Mpho Scott, a former ANC national MP who resigned in 2003 to pursue business interests, remains an active director.

Scott’s other business dealings include lucrative state contracts worth more than R1.5-billion in total. They include a R700-million contract with correctional facilities in Kokstad and a R500-million contact with the trade and industry department’s Travenna campus in Pretoria.

Scott denied that his connections with the ANC had any bearing on the security tender, and commented that the ongoing contract extensions in eThekwini “are problematic for business and governance”.

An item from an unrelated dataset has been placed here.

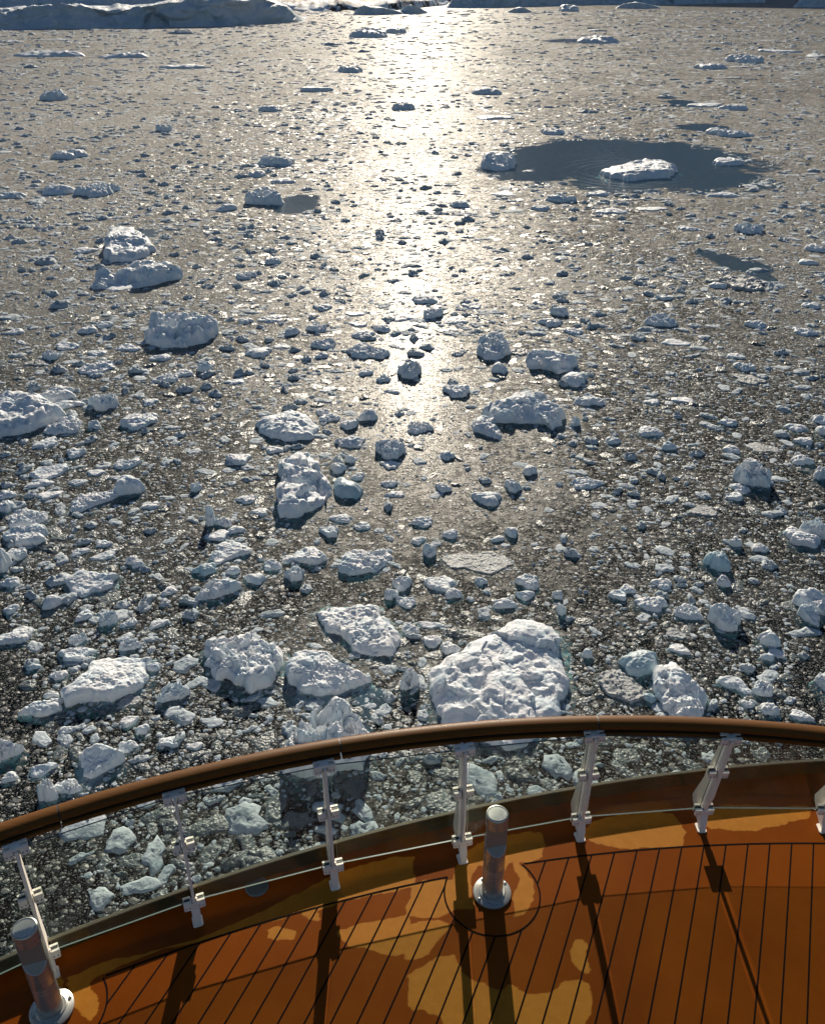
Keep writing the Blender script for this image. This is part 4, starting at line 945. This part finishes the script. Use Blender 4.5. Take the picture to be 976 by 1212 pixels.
UPZ = np.array([0, 0, 1.0])
def glass_r(i, z): 
    t = (z - 0.2) / 0.85; return 0.05 * (1 - t) + off[i] * t
def railtop_off(i):   # keep post heads under the handrail
    return off[i]
CLZ = (0.18, 0.65, 1.035)
for i, P in enumerate(feet):
    t = tang(i); n = np.array([-t[1], t[0]])
    T3v, N3v = np.array([t[0], t[1], 0]), np.array([n[0], n[1], 0]); B3 = np.array([P[0], P[1], DK])
    o_ = off[i]
    inner = [(0.000, 0.002), (0.012, 0.07), (0.030, 0.15), (0.028, 0.20), (0.05 * 0.7 + o_ * 0.3 - 0.050, 0.42), (0.05 * 0.45 + o_ * 0.55 - 0.045, 0.66), (o_ - 0.036, 1.05)]
    outer = [(0.055, 0.002), (0.13, 0.03), (0.235, 0.085), (0.255, 0.125)] + [(inner[q][0] + w_, inner[q][1]) for q, w_ in ((4, 0.185), (5, 0.155), (6, 0.10))]
    b = MB(); th = 0.010
    pts = inner + outer[::-1]; m = len(pts)
    v = [B3 + N3v * r + UPZ * z - T3v * th for r, z in pts] + [B3 + N3v * r + UPZ * z + T3v * th for r, z in pts]
    k = len(inner); f = []
    for q in range(k - 1):
        a_, b2, c2, d2 = q, q + 1, m - 2 - q, m - 1 - q
        f += [(a_, b2, c2, d2), (a_ + m, d2 + m, c2 + m, b2 + m)]
    f += [(q, q + m, (q + 1) % m + m, (q + 1) % m) for q in range(m)]
    b.add(v, f)
    # flange along the inner edge of the foot
    for (r0, z0), (r1, z1), w in ((inner[0], inner[1], 0.055), (inner[1], inner[2], 0.066), (inner[2], inner[3], 0.070)):
        p0, p1 = B3 + N3v * (r0 - 0.008) + UPZ * z0, B3 + N3v * (r1 - 0.008) + UPZ * z1
        d = p1 - p0; L = np.linalg.norm(d); d /= L; nn_ = np.cross(T3v, d)
        b.box((p0 + p1) / 2, T3v, nn_, d, w * 0.85, 0.012, L * 1.02, 0.003)
    for q in range(3, 6):
        (r0, z0), (r1, z1) = inner[q], inner[q + 1]
        p0, p1 = B3 + N3v * (r0 - 0.004) + UPZ * z0, B3 + N3v * (r1 - 0.004) + UPZ * z1
        d = p1 - p0; L = np.linalg.norm(d); d /= L; nn_ = np.cross(T3v, d)
        b.box((p0 + p1) / 2, T3v, nn_, d, 0.020, 0.010, L * 1.01, 0.003)
    b.box(B3 + N3v * o_ + UPZ * 1.06, T3v, N3v, UPZ, 0.060, 0.055, 0.02, 0.006)
    b.box(B3 + N3v * 0.03 + UPZ * 0.005, T3v, N3v, UPZ, 0.07, 0.09, 0.008, 0.01)
    post = b.build('post', M_WHITE, railing, origin=B3)
    for z in CLZ:
        r = glass_r(i, z); d = UPZ * 0.85 + N3v * (off[i] - 0.05); d /= np.linalg.norm(d); nn_ = np.cross(d, T3v); 
        if nn_ @ N3v < 0: nn_ = -nn_
        for s in (-1, 1):
            c = B3 + N3v * r + UPZ * z + T3v * s * 0.045
            cm = MB(); cm.box(c - nn_ * 0.020, T3v, nn_, d, 0.052, 0.022, 0.062, 0.004); cm.box(c + nn_ * 0.020, T3v, nn_, d, 0.052, 0.018, 0.075, 0.004)
            cm.box(c - T3v * s * 0.027, T3v, nn_, d, 0.010, 0.020, 0.070)
            co = cm.build('clamp', M_WHITE, None, origin=c); co.parent = post; co.location = c - B3
            g2 = MB()
            if z < 1.0: g2.box(c, T3v, nn_, d, 0.038, 0.0185, 0.067)
            for sx in (-0.012, 0.012): g2.box(c - nn_ * 0.032 + T3v * sx - d * 0.012, T3v, nn_, d, 0.007, 0.003, 0.007)
            # dark boxes in the glass slots and screw heads belong to the clamp's mesh
            me = co.data; me.materials.append(M_DARK); 
            v0 = len(me.vertices); vs = [tuple(p.co) for p in me.vertices]; fs = [tuple(p.vertices) for p in me.polygons]; nf0 = len(fs)
            vs += [tuple(np.array(p) - c) for p in g2.v]; fs += [tuple(q + v0 for q in ff) for ff in g2.f]
            me.clear_geometry(); me.from_pydata(vs, [], fs); me.polygons.foreach_set('material_index', [0] * nf0 + [1] * (len(fs) - nf0)); me.update()
for i in range(len(feet) - 1):
    A, B = feet[i], feet[i + 1]; ch = B - A; L = np.hypot(*ch); t = ch / L
    nA = np.array([-tang(i)[1], tang(i)[0]]); nB = np.array([-tang(i + 1)[1], tang(i + 1)[0]])
    c = []
    zt = 1.045
    for (P, n, q, sgn) in ((A, nA, i, 1), (B, nB, i + 1, -1)):
        for z in (0.20, zt):
            xy = P + n * glass_r(q, z) + t * sgn * 0.036; c.append(np.array([xy[0], xy[1], DK + z]))
    a_b, a_t, b_b, b_t = c
    nrm = np.cross(b_b - a_b, a_t - a_b); nrm /= np.linalg.norm(nrm)
    if nrm[1] < 0: nrm = -nrm
    h = nrm * 0.006
    v = [a_b - h, b_b - h, b_t - h, a_t - h, a_b + h, b_b + h, b_t + h, a_t + h]
    f = [(0, 1, 2, 3), (7, 6, 5, 4), (0, 4, 5, 1), (1, 5, 6, 2), (2, 6, 7, 3), (3, 7, 4, 0)]
    link('glass_pane', v, f, [M_GLASS, M_GEDGE], railing, smooth=False, midx=[0, 0, 1, 1, 1, 1], origin=(a_b + b_b) / 2)

# ------------------------------------------------------------------ stainless bollards, drain
m_s, nt, nd, lk = mat('brushed_steel')
b_ = N(nt, 'ShaderNodeBsdfPrincipled', _Metallic=0.65, _Roughness=0.38); o_ = N(nt, 'ShaderNodeOutputMaterial'); lk.new(b_.outputs[0], o_.inputs[0])
b_.inputs['Base Color'].default_value = (0.50, 0.50, 0.46, 1)
tc = N(nt, 'ShaderNodeTexCoord'); mp = N(nt, 'ShaderNodeMapping'); mp.inputs['Scale'].default_value = (3, 3, 180); lk.new(tc.outputs['Object'], mp.inputs[0])
n_ = N(nt, 'ShaderNodeTexNoise', _Scale=2.0, _Detail=5.0); lk.new(mp.outputs[0], n_.inputs['Vector'])
lk.new(ramp(nt, n_.outputs[0], 0.3, 0.7, 0.22, 0.45), b_.inputs['Roughness'])
bp = N(nt, 'ShaderNodeBump', _Strength=0.15, _Distance=0.002); lk.new(n_.outputs[0], bp.inputs['Height']); lk.new(bp.outputs[0], b_.inputs['Normal'])
M_STEEL = m_s
M_DULL = principled('cast_metal_face', (0.34, 0.31, 0.26), 0.42, metal=0.25, bump=(80, 0.2, 0.002))

def bollard(loc, ftop, label):
    """ftop: horizontal direction the oblique cut faces"""
    root = empty('deck_bollard', loc); tag(root, label, 'bollard', 'stainless steel bollards on the deck')
    c = np.array(loc); f = np.array(ftop) / np.hypot(*ftop); R = 0.073
    b = MB(); b.lathe([(0.045, 0.001), (0.132, 0.001), (0.135, 0.006), (0.133, 0.016), (0.120, 0.022), (0.100, 0.024), (0.0885, 0.030), (0.088, 0.034), (0.080, 0.034)], c, 48)
    for k in range(4):
        a = k * pi / 2 + 0.6; b.lathe([(0.010, 0.02), (0.011, 0.027), (0.007, 0.031), (0.002, 0.032)], c + np.array([cos(a) * 0.114, sin(a) * 0.114, 0]), 10)
    o = b.build('base_flange', M_STEEL, root, smooth=True, origin=c); autosmooth(o)
    # shaft with an oblique top, low on the side it faces
    hi, lo = 0.62, 0.46
    def zz(x, y): return (hi + lo) / 2 - (x * f[0] + y * f[1]) / R * (hi - lo) / 2
    b = MB(); S = 48; v = []
    levels = [0.034, 0.05, 0.298, 0.302, 0.306, 0.31]
    rad = [R, R, R, R - 0.0015, R - 0.0015, R]
    for z, r in zip(levels, rad): v += [c + np.array([r * cos(a), r * sin(a), z]) for a in np.arange(S) / S * 2 * pi]
    v += [c + np.array([R * cos(a), R * sin(a), zz(R * cos(a), R * sin(a)) - 0.003]) for a in np.arange(S) / S * 2 * pi]
    v += [c + np.array([(R - .003) * cos(a), (R - .003) * sin(a), zz(R * cos(a), R * sin(a))]) for a in np.arange(S) / S * 2 * pi]
    nl = len(levels) + 2
    fc = [(l * S + k, l * S + (k + 1) % S, (l + 1) * S + (k + 1) % S, (l + 1) * S + k) for l in range(nl - 1) for k in range(S)] + [tuple((nl - 1) * S + k for k in range(S)), tuple(range(S))[::-1]]
    mi = [0] * ((nl - 1) * S) + [1, 0]
    o = link('shaft', v, fc, [M_STEEL, M_DULL], root, smooth=True, midx=mi, origin=c); autosmooth(o, 30)
    # half-round neck at the back that carries the head
    back = -f; sd = np.array([f[1], -f[0]]); pr = []
    for a in np.linspace(-pi / 2, pi / 2, 20): pr.append(back * (R * 0.96) * cos(a) * 1.0 + sd * R * 0.96 * sin(a))
    pr += [sd * R * 0.96 + f * 0.025, -sd * R * 0.96 + f * 0.025]
    m = len(pr); v = []
    for p in pr: v.append(c + np.array([p[0], p[1], min(0.55, zz(p[0], p[1]) - 0.01)]))
    for p in pr: v.append(c + np.array([p[0], p[1], 0.705]))
    o = link('neck', v, [tuple(range(m))[::-1], tuple(range(m, 2 * m))] + [(k, (k + 1) % m, (k + 1) % m + m, k + m) for k in range(m)], M_DULL, root, smooth=True, origin=c); autosmooth(o, 40)
    b = MB(); b.lathe([(0.055, 0.700), (R, 0.700), (R + 0.002, 0.704), (R + 0.002, 0.795), (R - 0.002, 0.803), (R - 0.010, 0.806), (R - 0.012, 0.8035), (0.01, 0.8035)], c, 48)
    o = b.build('head', M_STEEL, root, smooth=True, origin=c); autosmooth(o, 25)
    return root
bollard((bol1[0], bol1[1], DK), (0.25, -1.0), 'stainless steel bollard with an oblique cut head, standing whole near the middle of the railing')
bollard((bol2[0], bol2[1], DK), (0.30, -1.0), 'stainless steel bollard in the lower left corner, its base cut off by the frame')

M_DRAIN = principled('blue_grey_drain', (0.10, 0.13, 0.15), 0.5, metal=0.3)
dr = un(304, 1050, DK); R = 0.082
b = MB(); b.lathe([(0.060, 0.003), (R, 0.003), (R + 0.002, 0.007), (R - 0.004, 0.011), (R - 0.010, 0.011), (R - 0.012, 0.0085), (0.002, 0.0085)], np.array([dr[0], dr[1], DK]), 40)
drain = b.build('deck_drain', M_DRAIN, origin=np.array([dr[0], dr[1], DK])); tag(drain, 'round perforated drain cover on the deck behind the glass', 'drain cover')
b = MB()
for rr0, nn0 in ((0.0, 1), (0.018, 6), (0.034, 12), (0.050, 18), (0.064, 24)):
    for k in range(nn0):
        a = 2 * pi * k / nn0 + rr0 * 9
        b.lathe([(0.0045, 0.0092), (0.0045, 0.0098)], np.array([dr[0] + rr0 * cos(a), dr[1] + rr0 * sin(a), DK]), 6)
b.build('drain_holes', M_DARK, drain, origin=np.array([dr[0], dr[1], DK]))

# ------------------------------------------------------------------ light, sky, camera
sc = bpy.context.scene
w = bpy.data.worlds.new('World'); sc.world = w; w.use_nodes = True; nt = w.node_tree; nt.nodes.clear()
sky = N(nt, 'ShaderNodeTexSky'); sky.sky_type = 'NISHITA'; sky.sun_disc = False; sky.sun_elevation = SUN_EL; sky.sun_rotation = radians(0.0)
sky.altitude = 0; sky.air_density = 1.0; sky.dust_density = 1.0; sky.ozone_density = 3.2
bg = N(nt, 'ShaderNodeBackground', _Strength=0.050); ow = N(nt, 'ShaderNodeOutputWorld')
nt.links.new(sky.outputs[0], bg.inputs[0]); nt.links.new(bg.outputs[0], ow.inputs[0])
L = bpy.data.lights.new('sun', 'SUN'); L.energy = 5.0; L.angle = radians(0.53); L.color = (1.0, 0.88, 0.71)
so = bpy.data.objects.new('sun', L); C.objects.link(so)
so.rotation_euler = (-(pi / 2 - SUN_EL), 0, 0); so.location = (0, 0, 60)     # light travels towards -Y and down

cam = bpy.data.cameras.new('camera'); co = bpy.data.objects.new('camera', cam); C.objects.link(co)
co.location = (0, 0, HC); co.rotation_euler = (pi / 2 - PIT, 0, 0)
cam.sensor_fit = 'VERTICAL'; cam.sensor_height = 24; cam.lens = 24 * F / 1212; cam.clip_start = 0.1; cam.clip_end = 20000
sc.camera = co
vs = sc.view_settings; vs.view_transform = 'Standard'; vs.look = 'None'; vs.gamma = 1; vs.exposure = 0.36
try: vs.use_curve_mapping = False
except Exception: pass
cy = sc.cycles
cy.max_bounces = 5; cy.diffuse_bounces = 2; cy.glossy_bounces = 2; cy.transmission_bounces = 4; cy.transparent_max_bounces = 12
cy.use_adaptive_sampling = True; cy.adaptive_threshold = 0.03; cy.adaptive_min_samples = 20
cy.use_denoising = True
try: cy.denoiser = 'OPENIMAGEDENOISE'
except Exception: pass
cy.sample_clamp_indirect = 4.0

“eThekwini should answer to why it has not awarded the tender. As businesses it is not ideal for us to be kept on month-to-month contracts without the surety of a long-term contract.”

Two other contractors are of interest.

The late Joe Matthews, the son of ANC icon ZK Matthews and father of the current Minister of Science and Technology, Naledi Pandor, was a director of iMvula Quality Protection until his death in 2010.

Matthews crossed the floor to the Inkatha Freedom Party after the ANC refused to accredit him for its 1990 conference in Durban, but remained a deputy minister of safety and security in Nelson Mandela’s cabinet.

Joe’s son, Zolani, is said to be a shareholder of iMvula, although amaBhungane was unable to confirm this.

AmaBhungane was also unable to establish whether Khuselani Security and Risk Management has high-level political contacts. But the company was recently in embroiled in a scandal involving the Msunduzi municipality in KwaZulu-Natal.

In April last year, The Witness newspaper implicated multiple high-ranking Msunduzi officials in overpaying the company almost R8.5-million for security services.

In June this year, the newspaper reported a source as saying that a number of officials had subsequently been suspended.

Khuselani’s owner, Mohamed Yacoob, said the company had ‘unnecessarily” been portrayed in a bad light and that it had agreed to repay any debt to the council.

However, the Witness later reported a source as saying that nothing had been done to rectify overpayments, and that the sum had grown to R64-million.